Atravessando este universo, a figura solitária e mística de
Francisco Félix de Sousa, negreiro e chibateiro, pária e sem escrúpulos,
seguindo a sua estrela do Senhor dos Navegantes, que depois de se vingar de
ofensas passadas tudo larga e atravessa o mar oceano, fixando-se em Ajudá,
forte abandonado pelos portugueses e onde, aos poucos, com o apoio dum régulo
local, Comalangã, do negreiro Nicolas e do escravo Pedra constrói um império
esclavagista, lançando milhares de africanos para os engenhos do Novo Mundo,
depois de os fazer rodar a árvore do esquecimento, fazendo a sua “segunda meia
vida” entre a devoção ao Senhor dos Navegantes e à serpente Dã, também ele
marcado pelo sincretismo religioso que marcou a vida no Brasil e na costa da
África portuguesa, entre igrejas e terreiros, orixás e santos milagreiros, procissões e práticas vudu.

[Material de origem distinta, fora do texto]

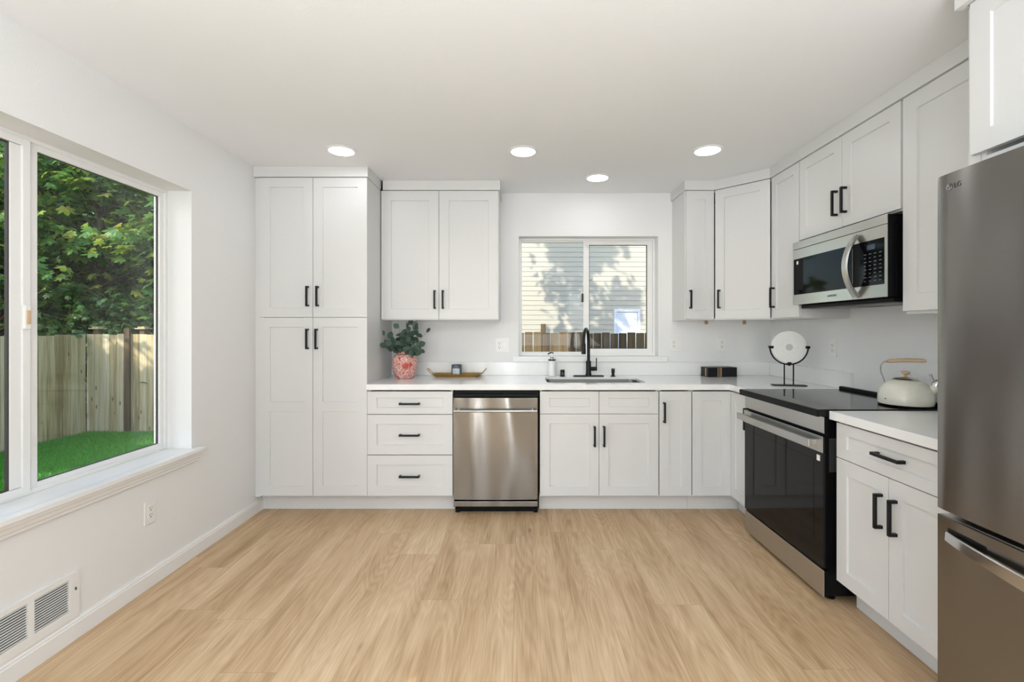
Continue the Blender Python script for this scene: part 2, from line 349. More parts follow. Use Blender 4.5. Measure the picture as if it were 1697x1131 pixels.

Lendo ou relendo estas duas obras, revela-se um fôlego
histórico, descritivo e onírico que nos transporta no tempo e faz pensar no que
fomos e no que queremos ser como povo. Ao expor as fraquezas dos homens, Miguel Real
fá-lo sem preconceitos ou ideias feitas, não sendo difícil reconhecer em cada
personagem alguém que ainda hoje nos cerca ou influencia, talvez porque acima da
Voz da Terra, sempre surge, com novas ou velhas roupagens, a Voz dos Homens,
pusilânimes, contingentes, sonhadores ou vingativos. Ainda bem que há um Miguel
Real na literatura portuguesa contemporânea.A ler ou reler, estas e outras obras suas.